Jun-Su "Kris" Choi is well-acquainted with the importance of patience. A cursory glance at his Overwatch career doesn't reveal anything particularly impressive—he's never been part of a squad that placed higher than fourth place in any major tournament, after all, and he currently plays for an underwhelming Florida Mayhem squad.

What raw results can't show, however, is that in 2017, Kris was touted as one of the best main support players in the world. It was the year that his first professional team, Meta Athena, was at its peak. Fielding some current Overwatch League mainstays like Kris, New York's Hae-Seong "Libero" Kim and London's Jong-Seok "Nus" Kim, Meta Athena tore through OGN APEX Season 2 qualifiers and the APEX tournament itself on the back of their unorthodox playstyle, making it all the way to semifinals before being felled by eventual champions Lunatic-Hai.

"Honestly, playing in APEX didn't feel real to me," Kris recalled. "I just wanted to play and compete at the highest level so much that I couldn't even think about it that much."

Following that dominant regular season and fourth-place finish, Meta Athena never again reached those same heights and quickly stagnated. Libero and Nus departed for roster spots on Overwatch League teams just before the inaugural season began, while star hitscan DPS Jeong-Woo "Sayaplayer" Ha joined the Florida Mayhem as a midseason pickup.

Kris, on the other hand, remained with Meta Athena all through 2018, competing in Overwatch Contenders with little success. He's seen his fair share of teammates come and go—there are currently more than 15 players in the Overwatch League who have been through the Meta organization at some point, and Kris was there through all of it.

"There were two times that people left Meta [for the Overwatch League], once before season one, and once during the season," he explained. "The first time, I was genuinely happy for my teammates because being a pro in Korea at that time didn't pay very much, so I was glad that their financial situation would be better and more secure. The second time, though, I thought... when will it be my turn?"

Kris stayed with Meta for almost two years. During this time, the team went through highs and lows, but he continued on with the organization as one of its oldest and most reliable players. Just prior to the 2019 Overwatch League season, however, he finally received the offer he'd been waiting for all this time: an invitation from the Mayhem to be part of their 2019 squad. He accepted, joining many of his former teammates in the Overwatch League.

Having lived in close proximity for so long, the bonds between Meta alumni run deep, and Kris enjoys being able to see his old friends so frequently and easily.

"I do keep in touch with other Meta players," he said. "Often we'll go have meals together on off-days.

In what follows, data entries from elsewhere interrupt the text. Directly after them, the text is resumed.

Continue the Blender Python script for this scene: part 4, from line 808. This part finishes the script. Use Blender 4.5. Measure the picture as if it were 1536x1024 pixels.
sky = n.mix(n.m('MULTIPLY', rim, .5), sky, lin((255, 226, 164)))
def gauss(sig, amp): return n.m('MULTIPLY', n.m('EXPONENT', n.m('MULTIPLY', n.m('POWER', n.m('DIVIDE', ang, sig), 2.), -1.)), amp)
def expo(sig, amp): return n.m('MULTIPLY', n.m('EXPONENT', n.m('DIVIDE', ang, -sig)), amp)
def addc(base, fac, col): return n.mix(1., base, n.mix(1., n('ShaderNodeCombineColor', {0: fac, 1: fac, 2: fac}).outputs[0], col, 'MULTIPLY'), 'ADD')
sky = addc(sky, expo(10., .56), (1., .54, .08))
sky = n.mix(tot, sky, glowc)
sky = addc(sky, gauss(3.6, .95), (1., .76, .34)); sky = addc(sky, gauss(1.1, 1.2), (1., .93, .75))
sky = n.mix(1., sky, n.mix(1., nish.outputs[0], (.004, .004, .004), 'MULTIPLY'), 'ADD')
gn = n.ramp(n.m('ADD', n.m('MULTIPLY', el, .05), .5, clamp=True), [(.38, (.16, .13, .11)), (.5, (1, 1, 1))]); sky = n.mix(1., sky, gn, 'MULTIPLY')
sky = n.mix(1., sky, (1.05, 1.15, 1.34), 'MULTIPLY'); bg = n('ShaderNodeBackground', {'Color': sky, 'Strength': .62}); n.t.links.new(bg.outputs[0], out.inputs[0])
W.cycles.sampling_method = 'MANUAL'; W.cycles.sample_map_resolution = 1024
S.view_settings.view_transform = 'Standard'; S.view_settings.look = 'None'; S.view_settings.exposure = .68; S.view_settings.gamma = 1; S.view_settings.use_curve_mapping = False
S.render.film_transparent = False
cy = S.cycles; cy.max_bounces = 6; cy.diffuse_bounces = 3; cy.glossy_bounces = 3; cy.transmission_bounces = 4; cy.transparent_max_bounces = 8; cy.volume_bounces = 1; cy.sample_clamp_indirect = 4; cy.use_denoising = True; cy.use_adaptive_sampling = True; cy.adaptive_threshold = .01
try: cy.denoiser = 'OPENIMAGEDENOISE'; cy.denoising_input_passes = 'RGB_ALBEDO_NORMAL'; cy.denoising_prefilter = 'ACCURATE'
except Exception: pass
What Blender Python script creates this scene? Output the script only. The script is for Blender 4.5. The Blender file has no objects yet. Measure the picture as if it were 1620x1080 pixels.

We really just run into each other all the time, so it's not that hard to keep up with each other."

There are few groups of former teammates who have gone on to other teams and still remain so tight-knit. Much of it can be attributed to Kris himself, who is sociable by nature and has always done his best to be a figure that others can feel comfortable around.

"Most of the players on the [Mayhem] approach me as a nice older brother figure, and I like to keep that relationship with the team, especially with so many new players coming in," he explained. "That's my goal: to keep being that approachable older brother figure. I don't ever want to get upset—I just want to keep being friendly and work well with the team."

Strong leaders can help the team maintain their morale as well as their composure, even in seemingly hopeless situations. It’s not a role that Kris would say he's been thrust into, but rather one that he's chosen for himself.

"Since I was part of Meta Athena for so long, I was the oldest for a long time, so I initially felt like there was a responsibility on me to be like an older brother," he explained. "But then I realized I just don't want to give anyone the impression that I don't work well with my teammates. The older brother figure feels kind of like the persona that I always want to adopt, no matter which team I'm in."

With the Mayhem going through major roster and staff changes during the 2019 season, Kris' steady guidance and leadership skills are invaluable in helping the team finally find its footing after struggling with it for so long—even if it means his place on the starting lineup is under threat.

"The number one thing that comes with having new players on the team is the reality that you have to compete for a spot," he mused. "I think I know what to do, I know what my strengths and weaknesses are, so when it comes to competing for that spot, I feel confident that I can make the decision difficult, at the very least."

Kris may strive to be the ultimate support in and out of game, and he in turn is supported by his family when it comes to his career.

"Initially, my parents were very against the idea of me being a pro gamer, because I was at the age that most people go to military service," he explained. "They thought gaming was a risk. After a while they agreed to let me try pro gaming because it was something that I really wanted to pursue, but they gave me a time limit. They said they would support me in this, but if I didn't make it to where I wanted to be by a certain time, I would quit and take a safer, more traditional route. Now that I made it to the Overwatch League, my parents are much less concerned and have put their full support behind me."

He paused, a bashful look of realization coming over his face.

"Actually, I haven't contacted my parents recently," he said, smiling sheepishly. "After this, I think I'm going to call them and see how they're doing."